In 1939, the English stockbroker, appalled at what he saw in Nazi Europe, took action to help rescue 669 Jewish children, most of them Jewish, from Czechoslovakia on the eve of the Second World War. Winton found homes for the children and arranged for their safe passage to Britain.
The last group of children, scheduled to leave Prague on 1 September 1939, were unable to depart. With Hitler’s invasion of Poland on the same day, the Second World War had begun. Of the 250 children due to leave on that train, only two survived the war.
The short play is a dream-like exploration of Sir Nicholas Winton’s heroic rescue work and the tragic loss of those children who never made it to refuge in Britain.
Free resources:
Play script
The Numbers from Prague script is available for download.
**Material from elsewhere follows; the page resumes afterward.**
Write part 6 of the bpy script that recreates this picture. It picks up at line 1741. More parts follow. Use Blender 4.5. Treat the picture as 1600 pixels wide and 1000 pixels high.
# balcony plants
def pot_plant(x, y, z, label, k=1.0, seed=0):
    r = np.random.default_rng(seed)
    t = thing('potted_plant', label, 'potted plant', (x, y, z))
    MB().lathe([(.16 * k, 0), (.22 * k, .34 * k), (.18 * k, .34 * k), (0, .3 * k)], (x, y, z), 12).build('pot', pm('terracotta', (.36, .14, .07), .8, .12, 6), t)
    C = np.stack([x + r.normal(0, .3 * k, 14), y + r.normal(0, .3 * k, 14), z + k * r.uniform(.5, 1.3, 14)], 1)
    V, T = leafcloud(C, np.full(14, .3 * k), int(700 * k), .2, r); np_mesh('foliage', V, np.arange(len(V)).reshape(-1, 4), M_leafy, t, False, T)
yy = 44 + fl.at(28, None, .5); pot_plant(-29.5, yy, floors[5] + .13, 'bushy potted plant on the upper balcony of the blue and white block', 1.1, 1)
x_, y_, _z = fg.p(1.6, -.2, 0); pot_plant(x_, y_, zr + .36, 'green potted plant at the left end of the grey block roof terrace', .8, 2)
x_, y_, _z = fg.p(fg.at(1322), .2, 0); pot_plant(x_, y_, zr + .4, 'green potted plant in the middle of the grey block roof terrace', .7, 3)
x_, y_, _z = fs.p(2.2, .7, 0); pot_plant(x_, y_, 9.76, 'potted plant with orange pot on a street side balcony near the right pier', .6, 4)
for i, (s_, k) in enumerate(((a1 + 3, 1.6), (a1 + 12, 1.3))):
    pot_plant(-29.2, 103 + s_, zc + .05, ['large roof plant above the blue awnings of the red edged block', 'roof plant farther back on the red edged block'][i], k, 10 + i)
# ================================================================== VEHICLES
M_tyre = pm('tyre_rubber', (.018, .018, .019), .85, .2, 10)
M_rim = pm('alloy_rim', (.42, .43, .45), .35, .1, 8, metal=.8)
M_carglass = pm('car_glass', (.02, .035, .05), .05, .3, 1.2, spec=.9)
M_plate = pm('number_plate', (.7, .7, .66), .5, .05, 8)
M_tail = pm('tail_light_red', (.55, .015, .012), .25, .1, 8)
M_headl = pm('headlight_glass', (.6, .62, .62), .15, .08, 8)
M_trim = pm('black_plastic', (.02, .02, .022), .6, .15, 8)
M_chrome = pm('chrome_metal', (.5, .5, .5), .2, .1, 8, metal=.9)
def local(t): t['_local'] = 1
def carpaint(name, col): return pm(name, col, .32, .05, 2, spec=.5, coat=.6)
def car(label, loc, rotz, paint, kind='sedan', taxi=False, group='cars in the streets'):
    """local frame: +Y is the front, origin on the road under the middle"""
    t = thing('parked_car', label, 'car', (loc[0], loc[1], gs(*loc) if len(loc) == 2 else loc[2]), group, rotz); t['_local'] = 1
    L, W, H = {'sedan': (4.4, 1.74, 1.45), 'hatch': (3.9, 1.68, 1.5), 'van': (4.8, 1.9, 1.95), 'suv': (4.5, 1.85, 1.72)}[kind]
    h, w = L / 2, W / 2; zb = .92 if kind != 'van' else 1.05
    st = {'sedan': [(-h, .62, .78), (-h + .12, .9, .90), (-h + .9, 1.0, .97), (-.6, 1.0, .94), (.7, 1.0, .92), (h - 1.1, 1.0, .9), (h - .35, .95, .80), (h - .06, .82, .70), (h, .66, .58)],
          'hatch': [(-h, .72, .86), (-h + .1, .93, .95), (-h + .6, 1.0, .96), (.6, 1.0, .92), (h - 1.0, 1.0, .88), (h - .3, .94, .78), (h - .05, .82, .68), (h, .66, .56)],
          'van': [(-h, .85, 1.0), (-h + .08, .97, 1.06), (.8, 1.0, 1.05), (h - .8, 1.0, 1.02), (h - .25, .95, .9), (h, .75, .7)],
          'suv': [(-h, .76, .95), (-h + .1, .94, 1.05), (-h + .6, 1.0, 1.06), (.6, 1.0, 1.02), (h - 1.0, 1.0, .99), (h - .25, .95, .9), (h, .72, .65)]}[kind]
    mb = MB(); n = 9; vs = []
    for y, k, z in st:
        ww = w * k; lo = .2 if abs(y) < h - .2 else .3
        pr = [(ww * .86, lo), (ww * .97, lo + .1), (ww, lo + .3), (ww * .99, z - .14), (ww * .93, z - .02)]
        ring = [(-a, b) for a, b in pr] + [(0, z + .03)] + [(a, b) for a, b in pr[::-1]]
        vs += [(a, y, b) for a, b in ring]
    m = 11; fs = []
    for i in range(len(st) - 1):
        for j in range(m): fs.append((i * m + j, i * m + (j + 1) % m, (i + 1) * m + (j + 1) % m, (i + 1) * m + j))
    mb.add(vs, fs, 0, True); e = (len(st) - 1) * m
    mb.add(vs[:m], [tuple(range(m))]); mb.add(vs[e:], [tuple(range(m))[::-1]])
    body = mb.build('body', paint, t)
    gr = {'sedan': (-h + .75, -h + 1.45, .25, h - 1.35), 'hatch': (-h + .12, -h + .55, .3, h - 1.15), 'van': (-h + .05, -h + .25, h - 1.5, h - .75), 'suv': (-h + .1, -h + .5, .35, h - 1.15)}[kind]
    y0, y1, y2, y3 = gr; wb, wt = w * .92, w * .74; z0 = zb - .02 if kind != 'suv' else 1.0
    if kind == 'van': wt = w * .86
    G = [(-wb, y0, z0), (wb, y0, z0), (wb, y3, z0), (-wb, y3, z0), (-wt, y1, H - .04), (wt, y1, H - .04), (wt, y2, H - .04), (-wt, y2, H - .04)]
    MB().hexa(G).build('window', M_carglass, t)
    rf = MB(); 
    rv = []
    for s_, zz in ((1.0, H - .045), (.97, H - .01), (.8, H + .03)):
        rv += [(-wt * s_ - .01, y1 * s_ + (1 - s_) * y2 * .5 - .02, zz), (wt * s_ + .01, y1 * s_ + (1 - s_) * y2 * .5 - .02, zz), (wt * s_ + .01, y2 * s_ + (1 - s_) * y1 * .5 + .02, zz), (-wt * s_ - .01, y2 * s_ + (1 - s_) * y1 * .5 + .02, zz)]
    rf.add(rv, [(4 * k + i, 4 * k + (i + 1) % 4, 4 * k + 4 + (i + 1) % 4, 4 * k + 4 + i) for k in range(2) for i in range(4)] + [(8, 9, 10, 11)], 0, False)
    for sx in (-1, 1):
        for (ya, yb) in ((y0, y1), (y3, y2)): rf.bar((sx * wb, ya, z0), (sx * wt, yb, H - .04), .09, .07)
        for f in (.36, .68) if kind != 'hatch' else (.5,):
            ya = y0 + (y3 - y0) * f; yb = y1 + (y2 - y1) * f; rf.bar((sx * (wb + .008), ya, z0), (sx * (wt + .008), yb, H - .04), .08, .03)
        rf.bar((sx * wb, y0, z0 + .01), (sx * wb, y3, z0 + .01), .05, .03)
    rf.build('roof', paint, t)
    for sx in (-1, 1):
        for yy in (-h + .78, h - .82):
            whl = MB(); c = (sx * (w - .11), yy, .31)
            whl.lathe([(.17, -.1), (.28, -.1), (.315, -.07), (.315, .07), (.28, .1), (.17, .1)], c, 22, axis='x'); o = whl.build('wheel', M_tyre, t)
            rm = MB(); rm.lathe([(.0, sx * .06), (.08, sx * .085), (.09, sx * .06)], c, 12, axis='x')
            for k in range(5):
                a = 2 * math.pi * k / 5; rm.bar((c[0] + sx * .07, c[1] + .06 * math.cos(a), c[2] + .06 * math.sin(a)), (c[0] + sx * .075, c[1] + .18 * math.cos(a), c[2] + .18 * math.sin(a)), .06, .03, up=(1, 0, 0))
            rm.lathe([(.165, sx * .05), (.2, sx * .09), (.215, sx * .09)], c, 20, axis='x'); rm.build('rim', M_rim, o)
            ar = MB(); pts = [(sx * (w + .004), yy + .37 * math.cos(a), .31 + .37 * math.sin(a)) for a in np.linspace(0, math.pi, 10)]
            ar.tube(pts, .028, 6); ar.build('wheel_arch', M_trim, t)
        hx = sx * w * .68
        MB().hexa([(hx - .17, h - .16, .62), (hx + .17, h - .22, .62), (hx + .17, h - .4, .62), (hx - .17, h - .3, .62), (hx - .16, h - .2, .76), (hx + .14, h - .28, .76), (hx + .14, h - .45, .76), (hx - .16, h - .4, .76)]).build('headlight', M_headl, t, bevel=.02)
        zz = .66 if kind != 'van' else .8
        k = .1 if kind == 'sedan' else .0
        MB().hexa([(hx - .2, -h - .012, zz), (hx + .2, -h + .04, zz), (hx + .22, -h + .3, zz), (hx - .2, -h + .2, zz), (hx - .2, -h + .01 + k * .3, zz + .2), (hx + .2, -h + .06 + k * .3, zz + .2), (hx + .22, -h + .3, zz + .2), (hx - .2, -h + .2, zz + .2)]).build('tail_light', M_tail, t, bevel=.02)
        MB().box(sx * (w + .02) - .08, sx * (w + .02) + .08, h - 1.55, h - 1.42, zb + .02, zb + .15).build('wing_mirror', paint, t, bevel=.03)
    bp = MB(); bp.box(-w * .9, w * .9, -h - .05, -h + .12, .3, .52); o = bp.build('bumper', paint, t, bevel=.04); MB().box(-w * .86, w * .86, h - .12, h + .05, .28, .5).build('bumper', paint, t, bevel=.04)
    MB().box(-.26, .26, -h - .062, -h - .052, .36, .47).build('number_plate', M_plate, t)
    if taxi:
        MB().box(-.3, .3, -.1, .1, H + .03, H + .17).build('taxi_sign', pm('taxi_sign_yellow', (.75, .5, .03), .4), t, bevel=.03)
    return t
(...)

You are welcome to use this script but we’ve love to hear from you if you plan to use it.
Film
The Numbers From Prague play, recorded at The Junction, Cambridge in 2011 (Duration: 50mins)
”“They managed the astonishing act of capturing the hopes, excitement, fears and the profound sense of loss of those real Winton children most of whom never saw their real parents again. The young cast managed to bring Penn’s rather beautiful poetic language to life and there was not a dry eye in the house when at the end of the play, the children crossing an invisible time barrier, show us that thanks to Winton they have survived, flourished, bred new generations and beaten Hitler.”